Extract the lines of the material below, beginning with the first and ending with the line that holds "q = thing('roof_hatch', 'low". Skip every picture.

>>>

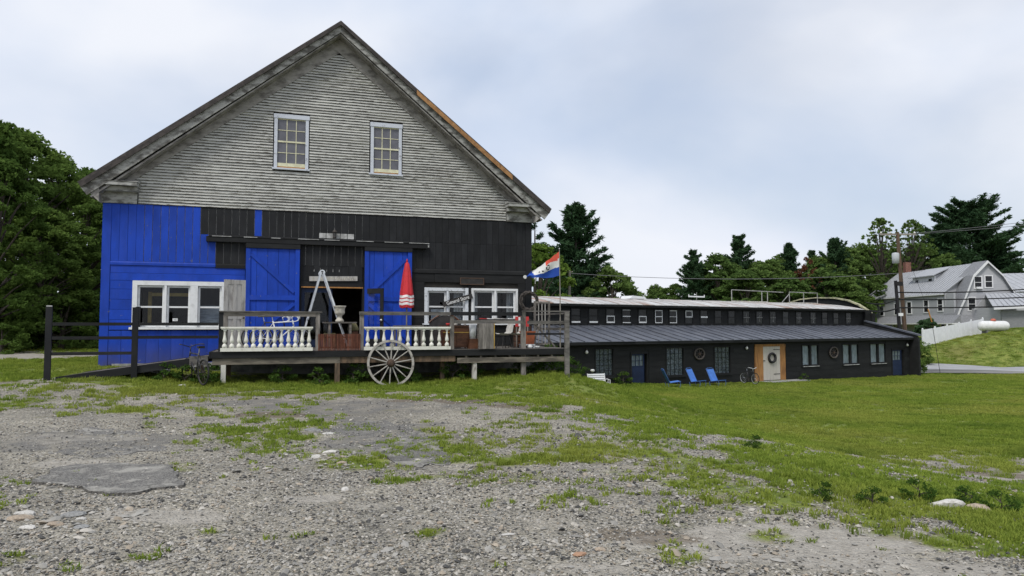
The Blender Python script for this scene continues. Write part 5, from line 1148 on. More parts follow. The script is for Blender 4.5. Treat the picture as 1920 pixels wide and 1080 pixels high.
# roof top frames and vent
def roof_frame(t0, t1, mid, lb, ext=0):
    g = thing('roof_guard_rail', lb, 'railing', SW(t0, -CY - 3.0, 3.56), SA, group='pale pipe frames on the shed roof'); L_ = t1 - t0
    f = MB(); f.tube([(0, 0, .96), (L_ + ext, 0, .96 - .05 * (ext > 0))], .035, 6); f.build('top_bar', M['slab'], g)
    for x in (0, mid, L_): MB().tube([(x, 0, 0.0), (x, 0, .93)], .035, 6).build('upright', M['slab'], g)
    f = MB(); f.tube([(0, 0, .06), (L_, 0, .06)], .04, 6); f.build('bottom_bar', M['whitepost'], g)
    if not ext: MB().tube([(-1.0, 0, .05), (0, 0, .8)], .03, 5).build('stay', M['slab'], g)
roof_frame(20.9, 25.2, 3.6, 'left pale pipe guard frame on the shed roof', ext=2.0); roof_frame(28.0, 31.8, 1.9, 'right pale pipe guard frame on the shed roof')
q = thing('roof_aerial', 'small white crossbar aerial on the shed roof', 'aerial', SW(17.0, -CY - 3, 3.56), SA); MB().tube([(0, 0, 0), (0, 0, .65)], .025, 6).build('mast', M['slab'], q); MB().box(-.85, .85, -.03, .03, .28, .38).build('crossbar', M['white'], q)
for x in (-.83, .83): MB().box(x - .02, x + .02, -.03, .03, .381, .48).build('tip', M['white'], q)
q = thing('roof_hatch', 'low white hatch near the middle of the shed roof ridge', 'hatch', SW(10.9, -CY - 3.4, 3.6), SA); MB().prism([(-.7, 0), (.9, 0), (.75, .16), (-.4, .22)], -.5, .5).build('lid', M['white'], q)

# ------------------------------------------------------------------ things in front of the shed
def lounge(label, t, o, rz, back=1.):
    p = SW(t, o, 0); c = thing('lounge_chair', label, 'chair', (p.x, p.y, gz1(p.x, p.y) - .02), SA + rz, group='blue sling chairs before the shed')
    MB().hexa([(-.3, -.30, .38), (.3, -.30, .38), (.3, .28, .30), (-.3, .28, .30), (-.3, -.30, .41), (.3, -.30, .41), (.3, .28, .33), (-.3, .28, .33)]).build('seat', M['lounge'], c)
    MB().hexa([(-.3, .285, .31), (.3, .285, .31), (.3, .32, .32), (-.3, .32, .32), (-.29, .62, 1.02 * back), (.29, .62, 1.02 * back), (.29, .65, 1.01 * back), (-.29, .65, 1.01 * back)]).build('backrest', M['lounge'], c)
    MB().tube([(-.29, .66, 1.05 * back), (-.2, .665, 1.09 * back), (.2, .665, 1.09 * back), (.29, .66, 1.05 * back)], .018, 6).build('head_bar', M['loungef'], c)
    for s in (-1, 1): MB().tube([(s * .33, -.32, .40), (s * .33, .30, .31), (s * .33, .66, 1.05 * back)], .016, 6).build('side_rail', M['loungef'], c); MB().tube([(s * .33, -.25, .39), (s * .33, -.30, .2), (s * .33, -.22, .02), (s * .33, .35, .02), (s * .33, .42, .3)], .015, 6).build('leg', M['loungef'], c)
lounge('blue sling chair at the left, set side on below the dark shed window', 5.54, 2.1, R(60))
lounge('widest blue sling chair, in the middle of the three', 7.73, 1.9, R(14))
lounge('blue sling chair at the right end of the three, backing the third window', 9.84, 1.5, R(4))
p = Vector((4.25, 35.2, 0)); bz = -1.52
bench = thing('garden_bench', 'white slatted garden bench half hidden behind the grassy mound', 'bench', (p.x, p.y, gz1(p.x, p.y) + .02), R(24), ry=0); bench.scale = (.8, .8, .8)
for k in range(4): MB().box(-.62, .62, -.25 + k * .13, -.25 + k * .13 + .11, .42, .445).build('seat_slat', M['white'], bench)
for k in range(4): MB().hexa([(-.62, .30 + k * .03, .52 + k * .12), (.62, .30 + k * .03, .52 + k * .12), (.62, .32 + k * .03, .52 + k * .12), (-.62, .32 + k * .03, .52 + k * .12), (-.62, .32 + k * .03, .61 + k * .12), (.62, .32 + k * .03, .61 + k * .12), (.62, .34 + k * .03, .61 + k * .12), (-.62, .34 + k * .03, .61 + k * .12)]).build('back_slat', M['white'], bench)
for s in (-1, 1):
    MB().tube([(s * .6, -.26, 0), (s * .6, -.26, .62), (s * .6, .1, .66), (s * .6, .32, .62)], .022, 6).build('arm', M['white'], bench); MB().tube([(s * .6, .28, 0), (s * .6, .3, .45), (s * .6, .42, 1.0)], .022, 6).build('leg', M['white'], bench)
    MB().ring((s * .6, -.05, .53), .07, .012, 12, 4, 'x').build('scroll', M['white'], bench)
p = SW(13.1, 1.1, 0); bicycle('black and white mountain bicycle parked by the orange framed door', (p.x, p.y, gz1(p.x, p.y) + .03), R(-66), M['bikedark'], False, bars=M['bikewhite'], r=.36, rim='alu')
p = SW(.55, 1.0, 0); q = thing('garden_ornament', 'white ornament on a thin stake beside the shed corner', 'ornament', (p.x, p.y, gz1(p.x, p.y) - .05), 0)
MB().tube([(0, 0, 0), (0, 0, .82)], .015, 5).build('stake', M['steel'], q); MB().lathe([(.0, .80), (.08, .84), (.13, .93), (.06, .97)], 10).build('cup', M['white'], q, True)

# ------------------------------------------------------------------ neighbour house, garage, fence, tank
HX, HY = 54.2, 88.; 
house = thing('neighbour_house', 'grey gambrel house with a metal roof beyond the white fence', 'house', (HX, HY, 0), 0)
GP = [(.0, 2.7), (.35, 3.6), (1.0, 4.9), (2.15, 7.7), (3.95, 9.5), (5.75, 7.8), (7.45, 5.1), (7.45, 2.7)]
f = MB(); f.prism([(.05, -1.6)] + [(.05, 2.6)] + GP[1:] + [(7.45, -1.6)], .0, .3); f.build('gable_wall', M['siding'], house)
MB().box(.02, .25, .31, 20.5, -1.8, 5.75).build('facade_wall', M['siding'], house); MB().box(7.2, 7.45, .31, 20.5, -1.8, 5.75).build('rear_wall', M['siding'], house); MB().box(.26, 7.19, 20.2, 20.5, -1.8, 5.75).build('end_wall', M['siding'], house)
# roof, hipped far end, in standing seam sheets
def seam_roof(par, A, B, Cc, D, n, m, nm='roof'):
    """A-B eave, D-C ridge; sheets with raised seams"""
    A, B, Cc, D = map(Vector, (A, B, Cc, D)); nrm = (B - A).cross(D - A).normalized(); nrm = nrm if nrm.z > 0 else -nrm
    base = MB(); base.hexa([A - nrm * .08, B - nrm * .08, Cc - nrm * .08, D - nrm * .08, A, B, Cc, D]); r_ = base.build(nm, m, par)
    for i in range(n + 1):
        u = i / n; p = A.lerp(B, u); q_ = D.lerp(Cc, u); MB().beam(p + nrm * .025, q_ + nrm * .025, .06, .06, nrm).build('seam', m, r_)
seam_roof(house, (-.25, 2.0, 5.75), (-.25, 21, 5.75), (3.95, 20.0, 9.55), (3.95, .5, 9.55), 30, M['seam'])
seam_roof(house, (8.1, 21, 5.2), (8.1, 0, 5.2), (3.97, .5, 9.55), (3.97, 20, 9.55), 22, M['seam'])
seam_roof(house, (-.25, 22.5, 5.7), (8.1, 22.5, 5.7), (4.0, 20, 9.5), (3.9, 20, 9.5), 6, M['seam'])
for i in range(3):
    a, b = GP[i], GP[i + 1]
f = MB(); V = []
for x, zz in GP[:-1]: V += [(x - .12, -.35, zz + .02), (x - .12, 2.4, zz + .02), (x - .12, 2.4, zz + .16), (x - .12, -.35, zz + .16)]
k = len(GP) - 1; f.add(V, [(0, 1, 2, 3), (4 * k - 1, 4 * k - 2, 4 * k - 3, 4 * k - 4)] + [(4 * q + j, 4 * q + 4 + j, 4 * q + 4 + (j + 1) % 4, 4 * q + (j + 1) % 4) for q in range(k - 1) for j in range(4)]); f.build('gambrel_roof', M['skirt'], house)
f = MB(); V = []
for x, zz in GP[:-1]: V += [(x - .0, -.42, zz - .12), (x - .0, -.36, zz - .12), (x - .08, -.36, zz + .17), (x - .08, -.42, zz + .17)]
f.add(V, [(0, 1, 2, 3), (4 * k - 1, 4 * k - 2, 4 * k - 3, 4 * k - 4)] + [(4 * q + j, 4 * q + 4 + j, 4 * q + 4 + (j + 1) % 4, 4 * q + (j + 1) % 4) for q in range(k - 1) for j in range(4)]); f.build('rake_trim', M['housewhite'], house)
MB().box(-.3, -.2, 2, 21, 5.58, 5.72).build('eave_trim', M['housewhite'], house)
MB().prism([(-.12, 5.68), (2.1, 7.85), (1.0, 4.95), (.35, 3.65), (.02, 2.7)], 1.93, 2.03).build('roof_cheek', M['siding'], house)
# skirt roof round both sides
MB().prism([(-1.1, 2.0), (0.0, 3.05), (0.0, 1.95)], -1.0, 21.3).build('skirt_roof', M['skirt'], house); MB().prism([(-1.1, 2.0), (-.001, 3.05), (-.001, 1.95)], .01, 7.45, 'x').build('skirt_roof', M['skirt'], house)
MB().box(-1.14, -1.1, -1.1, 21.3, 1.9, 2.03).build('skirt_trim', M['housewhite'], house); MB().box(-1.099, 7.45, -1.14, -1.1, 1.9, 2.03).build('skirt_trim', M['housewhite'], house)
def hwin(cx_, cz, w_, h, side, mid=True):
    def B(mb, a, b, c0, c1, z0, z1):
        if side == 'g': mb.box(a, b, c0, c1, z0, z1)
        elif side == 'f': mb.box(c0, c1, a, b, z0, z1)
    y0, y1 = (-.06, .01) if side == 'g' else (-.05, .03); t_ = .13; a, b, z0, z1 = cx_ - w_ / 2, cx_ + w_ / 2, cz - h / 2, cz + h / 2
    f = MB(); B(f, a - t_, a, y0, y1, z0 - t_, z1 + t_); B(f, b, b + t_, y0, y1, z0 - t_, z1 + t_); B(f, a + .001, b - .001, y0, y1, z1, z1 + t_); B(f, a + .001, b - .001, y0, y1, z0 - t_, z0)
    if mid: B(f, a + .001, b - .001, y0 + .01, y1, cz - .03, cz + .03)
    w = f.build('window', M['housewhite'], house); f = MB(); B(f, a, b, y0 + .03, y1 - .001, z0, z1); f.build('pane', M['darkglass'], w)
hwin(2.85, 7.0, .8, 1.35, 'g'); hwin(4.15, 7.1, .8, 1.35, 'g'); hwin(2.0, 4.35, .8, 1.5, 'g'); hwin(4.85, 4.85, .6, .75, 'g')
hwin(1.3, 1.6, .4, .9, 'g', False); hwin(2.3, 1.6, .9, .9, 'g'); hwin(3.3, 1.6, .4, .9, 'g', False); hwin(5.4, 1.7, .8, .6, 'g', False); hwin(6.3, 1.7, .5, .6, 'g', False)
MB().box(2.5, 3.2, -.35, -.061, 6.2, 6.45).build('air_conditioner', M['housewhite'], house)
for y, zc in ((17.5, 4.0), (13.5, 4.05), (10.2, 4.15), (6.2, 4.25), (3.1, 4.35)): hwin(y, zc, .95, 1.5, 'f')
hwin(2.6, 1.5, .8, 1.2, 'f'); hwin(15, 1.3, .9, 1.3, 'f')
f = MB(); f.box(-.06, .019, 3.6, 4.7, -.4, 2.0); w = f.build('front_door', M['housewhite'], house)
MB().prism([(4.15 + .32 * math.cos(a * math.pi / 8), 1.35 + .32 * math.sin(a * math.pi / 8)) for a in range(9)], -.075, -.061, 'x').build('fanlight', M['darkglass'], w)
# shed dormer
MB().box(1.9, 2.1, 7.4, 12.6, 7.2, 8.35).build('dormer_wall', M['housewhite'], house); MB().prism([(2.101, 7.6), (2.101, 8.38), (4.2, 9.3)], 7.4, 12.6).build('dormer_cheek', M['siding'], house)
MB().hexa([(1.5, 7.0, 8.3), (1.5, 13.0, 8.3), (4.0, 13.0, 9.45), (4.0, 7.0, 9.45), (1.5, 7.0, 8.42), (1.5, 13.0, 8.42), (4.0, 13.0, 9.6), (4.0, 7.0, 9.6)]).build('dormer_roof', M['seam'], house)
for y in (8.3, 11.5):
    f = MB(); f.box(1.86, 1.899, y - .5, y + .5, 7.45, 8.1); w = f.build('dormer_window', M['housewhite'], house); MB().box(1.84, 1.859, y - .38, y + .38, 7.55, 8.0).build('pane', M['darkglass'], w)
MB().box(4.6, 5.4, 19.2, 20.0, 8.0, 11.2).build('chimney', M['brick'], house)
gr = thing('garage', 'grey garage with a metal roof at the top of the bank', 'garage', (54.8, 82, 1.1), 0)
MB().box(1.35, 9, .6, .8, 0, 2.35).build('front_wall', mat('grey_garage_siding', (.26, .265, .275), (.22, .225, .235), (1, 1, 6), 3, rnd=0), gr)
MB().box(1.35, 1.5, .801, 8, -.5, 2.7).build('side_wall', M['siding'], gr); seam_roof(gr, (0, -.1, 2.62), (9.5, -.1, 3.05), (9.5, 5.0, 4.6), (2.4, 5.0, 4.5), 14, M['seam'])
MB().hexa([(0, -.16, 2.42), (9.5, -.16, 2.85), (9.5, -.1, 2.85), (0, -.1, 2.42), (0, -.16, 2.64), (9.5, -.16, 3.07), (9.5, -.1, 3.07), (0, -.1, 2.64)]).build('fascia', M['housewhite'], gr)
MB().prism([(1.0, 2.5), (9.4, 2.9), (9.4, 4.4), (2.6, 4.4)], 5.0, 5.1).build('rear_wall', M['siding'], gr)
aw = thing('rear_wing', 'second grey metal roofed wing behind the garage', 'building', (61.7, 92, 0), 0)
MB().box(.2, 14, 0, 6, -1, 6.1).build('wall', M['siding'], aw); seam_roof(aw, (-.3, -.4, 6.0), (15, -.4, 6.3), (15, 5, 9.0), (-1.2, 5, 8.6), 18, M['seam'])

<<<

> Task answer:
The Blender Python script for this scene continues. Write part 5, from line 1148 on. More parts follow. The script is for Blender 4.5. Treat the picture as 1920 pixels wide and 1080 pixels high.
# roof top frames and vent
def roof_frame(t0, t1, mid, lb, ext=0):
    g = thing('roof_guard_rail', lb, 'railing', SW(t0, -CY - 3.0, 3.56), SA, group='pale pipe frames on the shed roof'); L_ = t1 - t0
    f = MB(); f.tube([(0, 0, .96), (L_ + ext, 0, .96 - .05 * (ext > 0))], .035, 6); f.build('top_bar', M['slab'], g)
    for x in (0, mid, L_): MB().tube([(x, 0, 0.0), (x, 0, .93)], .035, 6).build('upright', M['slab'], g)
    f = MB(); f.tube([(0, 0, .06), (L_, 0, .06)], .04, 6); f.build('bottom_bar', M['whitepost'], g)
    if not ext: MB().tube([(-1.0, 0, .05), (0, 0, .8)], .03, 5).build('stay', M['slab'], g)
roof_frame(20.9, 25.2, 3.6, 'left pale pipe guard frame on the shed roof', ext=2.0); roof_frame(28.0, 31.8, 1.9, 'right pale pipe guard frame on the shed roof')
q = thing('roof_aerial', 'small white crossbar aerial on the shed roof', 'aerial', SW(17.0, -CY - 3, 3.56), SA); MB().tube([(0, 0, 0), (0, 0, .65)], .025, 6).build('mast', M['slab'], q); MB().box(-.85, .85, -.03, .03, .28, .38).build('crossbar', M['white'], q)
for x in (-.83, .83): MB().box(x - .02, x + .02, -.03, .03, .381, .48).build('tip', M['white'], q)
q = thing('roof_hatch', 'low white hatch near the middle of the shed roof ridge', 'hatch', SW(10.9, -CY - 3.4, 3.6), SA); MB().prism([(-.7, 0), (.9, 0), (.75, .16), (-.4, .22)], -.5, .5).build('lid', M['white'], q)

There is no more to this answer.